╔══
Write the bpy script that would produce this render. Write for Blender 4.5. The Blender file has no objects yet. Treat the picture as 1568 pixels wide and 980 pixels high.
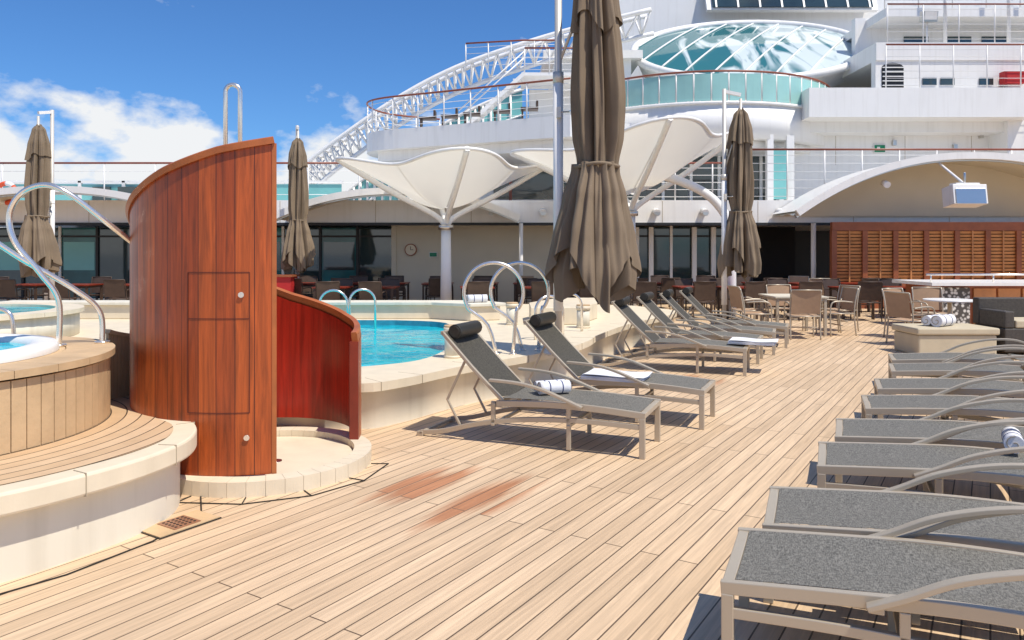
import bpy, bmesh, math, random
from mathutils import Vector, Matrix
random.seed(7)
S=bpy.context.scene
S.view_settings.view_transform='Standard'; S.view_settings.look='None'; S.view_settings.exposure=0
pi=math.pi
# ---------------------------------------------------------------- materials
def newmat(name):
    m=bpy.data.materials.new(name); m.use_nodes=True
    return m,m.node_tree,m.node_tree.nodes['Principled BSDF']
def N(nt,t,**k):
    n=nt.nodes.new(t)
    for a,b in k.items(): setattr(n,a,b)
    return n
def math_(nt,op,a,b=None):
    n=N(nt,'ShaderNodeMath',operation=op)
    for i,v in enumerate((a,b)):
        if v is None: continue
        if isinstance(v,(int,float)): n.inputs[i].default_value=v
        else: nt.links.new(v,n.inputs[i])
    return n.outputs[0]
def mix(nt,f,a,b,mode='MIX'):
    n=N(nt,'ShaderNodeMix',data_type='RGBA',blend_type=mode)
    for i,v in ((0,f),(6,a),(7,b)):
        if isinstance(v,(int,float)): n.inputs[i].default_value=v
        elif isinstance(v,(tuple,list)): n.inputs[i].default_value=(*v[:3],1)
        else: nt.links.new(v,n.inputs[i])
    return n.outputs[2]
def simple(name,col,rough=.5,metal=0,ns=3,na=.12,bump=.0,bs=60,dirt=0):
    m,nt,p=newmat(name)
    tc=N(nt,'ShaderNodeTexCoord')
    n=N(nt,'ShaderNodeTexNoise'); n.inputs['Scale'].default_value=ns; n.inputs['Detail'].default_value=6
    nt.links.new(tc.outputs['Object'],n.inputs['Vector'])
    d=tuple(c*(1-na*1.6) for c in col); l=tuple(min(1,c*(1+na)) for c in col)
    c=mix(nt,n.outputs[0],d,l)
    if dirt:
        mp=N(nt,'ShaderNodeMapping'); mp.inputs['Scale'].default_value=(7,7,.5); nt.links.new(tc.outputs['Object'],mp.inputs[0])
        n3=N(nt,'ShaderNodeTexNoise'); n3.inputs['Scale'].default_value=1; n3.inputs['Detail'].default_value=5; nt.links.new(mp.outputs[0],n3.inputs['Vector'])
        r=N(nt,'ShaderNodeMapRange'); r.inputs[1].default_value=.5; r.inputs[2].default_value=.75; nt.links.new(n3.outputs[0],r.inputs[0])
        c=mix(nt,math_(nt,'MULTIPLY',r.outputs[0],dirt),c,tuple(x*.6 for x in (col[0],col[1]*.95,col[2]*.85)))
    nt.links.new(c,p.inputs['Base Color'])
    p.inputs['Roughness'].default_value=rough; p.inputs['Metallic'].default_value=metal
    if bump:
        n2=N(nt,'ShaderNodeTexNoise'); n2.inputs['Scale'].default_value=bs; nt.links.new(tc.outputs['Object'],n2.inputs['Vector'])
        b=N(nt,'ShaderNodeBump'); b.inputs['Strength'].default_value=bump; b.inputs['Distance'].default_value=.01
        nt.links.new(n2.outputs[0],b.inputs['Height']); nt.links.new(b.outputs[0],p.inputs['Normal'])
    return m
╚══
▶ [Exercise task]: Write out the full listing verbatim, excluding its pictures.

▶ [Exercise response]:
Write the bpy script that would produce this render. Write for Blender 4.5. The Blender file has no objects yet. Treat the picture as 1568 pixels wide and 980 pixels high.
import bpy, bmesh, math, random
from mathutils import Vector, Matrix
random.seed(7)
S=bpy.context.scene
S.view_settings.view_transform='Standard'; S.view_settings.look='None'; S.view_settings.exposure=0
pi=math.pi
# ---------------------------------------------------------------- materials
def newmat(name):
    m=bpy.data.materials.new(name); m.use_nodes=True
    return m,m.node_tree,m.node_tree.nodes['Principled BSDF']
def N(nt,t,**k):
    n=nt.nodes.new(t)
    for a,b in k.items(): setattr(n,a,b)
    return n
def math_(nt,op,a,b=None):
    n=N(nt,'ShaderNodeMath',operation=op)
    for i,v in enumerate((a,b)):
        if v is None: continue
        if isinstance(v,(int,float)): n.inputs[i].default_value=v
        else: nt.links.new(v,n.inputs[i])
    return n.outputs[0]
def mix(nt,f,a,b,mode='MIX'):
    n=N(nt,'ShaderNodeMix',data_type='RGBA',blend_type=mode)
    for i,v in ((0,f),(6,a),(7,b)):
        if isinstance(v,(int,float)): n.inputs[i].default_value=v
        elif isinstance(v,(tuple,list)): n.inputs[i].default_value=(*v[:3],1)
        else: nt.links.new(v,n.inputs[i])
    return n.outputs[2]
def simple(name,col,rough=.5,metal=0,ns=3,na=.12,bump=.0,bs=60,dirt=0):
    m,nt,p=newmat(name)
    tc=N(nt,'ShaderNodeTexCoord')
    n=N(nt,'ShaderNodeTexNoise'); n.inputs['Scale'].default_value=ns; n.inputs['Detail'].default_value=6
    nt.links.new(tc.outputs['Object'],n.inputs['Vector'])
    d=tuple(c*(1-na*1.6) for c in col); l=tuple(min(1,c*(1+na)) for c in col)
    c=mix(nt,n.outputs[0],d,l)
    if dirt:
        mp=N(nt,'ShaderNodeMapping'); mp.inputs['Scale'].default_value=(7,7,.5); nt.links.new(tc.outputs['Object'],mp.inputs[0])
        n3=N(nt,'ShaderNodeTexNoise'); n3.inputs['Scale'].default_value=1; n3.inputs['Detail'].default_value=5; nt.links.new(mp.outputs[0],n3.inputs['Vector'])
        r=N(nt,'ShaderNodeMapRange'); r.inputs[1].default_value=.5; r.inputs[2].default_value=.75; nt.links.new(n3.outputs[0],r.inputs[0])
        c=mix(nt,math_(nt,'MULTIPLY',r.outputs[0],dirt),c,tuple(x*.6 for x in (col[0],col[1]*.95,col[2]*.85)))
    nt.links.new(c,p.inputs['Base Color'])
    p.inputs['Roughness'].default_value=rough; p.inputs['Metallic'].default_value=metal
    if bump:
        n2=N(nt,'ShaderNodeTexNoise'); n2.inputs['Scale'].default_value=bs; nt.links.new(tc.outputs['Object'],n2.inputs['Vector'])
        b=N(nt,'ShaderNodeBump'); b.inputs['Strength'].default_value=bump; b.inputs['Distance'].default_value=.01
        nt.links.new(n2.outputs[0],b.inputs['Height']); nt.links.new(b.outputs[0],p.inputs['Normal'])
    return m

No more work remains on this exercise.